The key elements of discipline and patience can undoubtedly help as Bakke-Jensen prepares for the NATO summit that’s bound to be one of the most challenging in years. One Norwegian foreign policy expert, Karsten Friis at the Norwegian foreign policy insitute NUPI, called it “the summit everyone dreads.” That’s because of all the confusion and unpredictability created by US President Donald J Trump heading into the important meeting of NATO defense chiefs in Brussels. Trump has also shown little if any patience himself, and has thrown the discipline within the alliance into question.

Trump, who was the one attending a NATO summit for the first time last year, spent much of his time criticizing all the other members of the alliance for not boosting their defense budgets sufficiently. Instead of reassuring fellow NATO members regarding the US’ commitment to NATO, he has continued to create uncertainty, not least at the G7 meeting last month, and also through his ambassador to NATO. It’s also worrying many that he’ll be meeting Russian President Vladimir Putin just two days after the NATO summit concludes.

Defense Minister Frank Bakke-Jensen oversaw a dog-training session that stressed patience and discipline, before heading off to his first NATO summit with US President Donald Trump.
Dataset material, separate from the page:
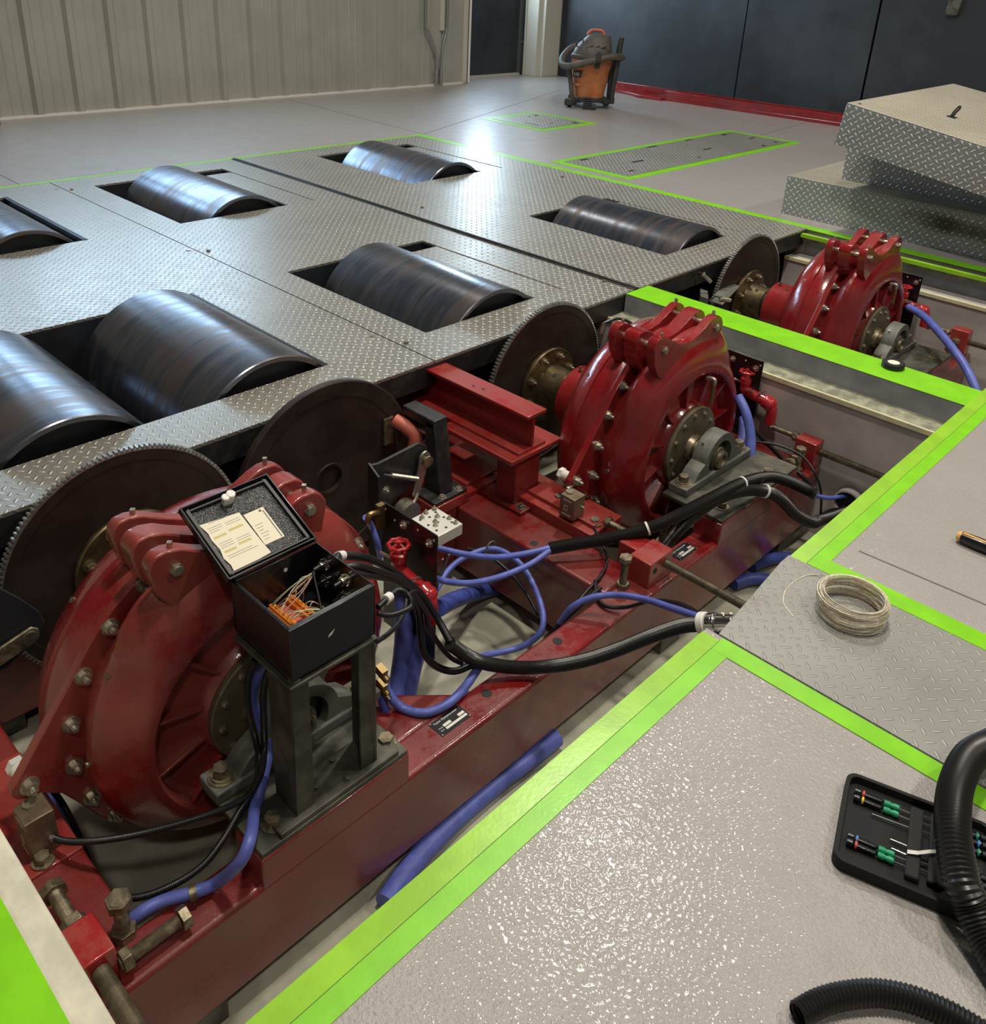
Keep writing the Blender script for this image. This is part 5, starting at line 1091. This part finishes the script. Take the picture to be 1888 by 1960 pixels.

PHOTO: Forsvaret

Bakke-Jensen, like Prime Minister Erna Solberg and Foreign Minister Ine Eriksen Søreide, concedes that the man now leading the country that’s long been Norway’s most important ally is “unpredictable.” Bakke-Jensen also allowed that Trump has “made the total picture more uncertain” after he pulled the US out of the Iran nuclear deal, various trade pacts and said he’ll pull the US out of the UN climate agreement.

“The (NATO) meeting will be very tense, especially because of the uncertainty around what position the American president will take,” Bakke-Jensen told DN. “NATO is an alliance designed for American leadership. Unclear signals create greater uncertainty.”

Bakke-Jensen, who comes from Solberg’s Conservative Party, said he now hopes Trump will finally and explicitly declare that he supports NATO’s Article 5, which calls for any attack on one member to be viewed as an attack on all members. “That’s very important,” Bakke-Jensen said. “Everyone agrees that solidarity is the most important, and that’s what the American president needs to show.”

The NATO flag flew at a ceremony last month commemorating specially trained dogs that served the Norwegian military. PHOTO: Forsvaret/Johannes Maximilian Schnell

Asked whether he expects Trump to more clearly express his support for the alliance this year, Bakke-Jensen said “Yes. we expect that the US stands for its role in NATO.”

Trump himself has already made his own expectations of other NATO members clear in letters he sent to them last month, including one to Prime Minister Solberg. The letter to Solberg was viewed as “threatening” by former Norwegian Norwegian foreign minister and ambassador to the US Knut Vollebæk, while letters to other leaders of NATO countries reportedly were even moreso as Trump continued to complain that they weren’t carrying their share of financing NATO.

Bakke-Jensen, however, claims he’s heading into the NATO summit with a clear conscience. Norway, he noted, has steadily been boosting its defense spending and expects it to amount to 1.7 percent of gross national product in 2020. NATO members have committed to a 2 percent goal by 2024.

“We don’t know what Trump will talk about, but we have a good story to tell,” Bakke-Jensen told DN. “Long-term plans for Norwegian defense involve a gradual increase in budgets.” He has earlier said that simply “using massive amounts of money” won’t necessarily improve defense capability. It’s how the money is spent that’s more important.

He also noted that Norway is also already hosting US military forces in Norway, where they’re training with Norwegian forces. Asked whether Norway’s northern-most county of Finnmark could be defended if Russia were to invade, Bakke-Jensen said “we’ll have to, and we defend it today without the US.” He’s from Finnmark himself.

“But a total defense of Norway without being a NATO member would probably not be credible,” he conceded. “We are dependent on NATO defending Norway today, with the US as the biggest player. I don’t think anyone can pretend there’s any other way.”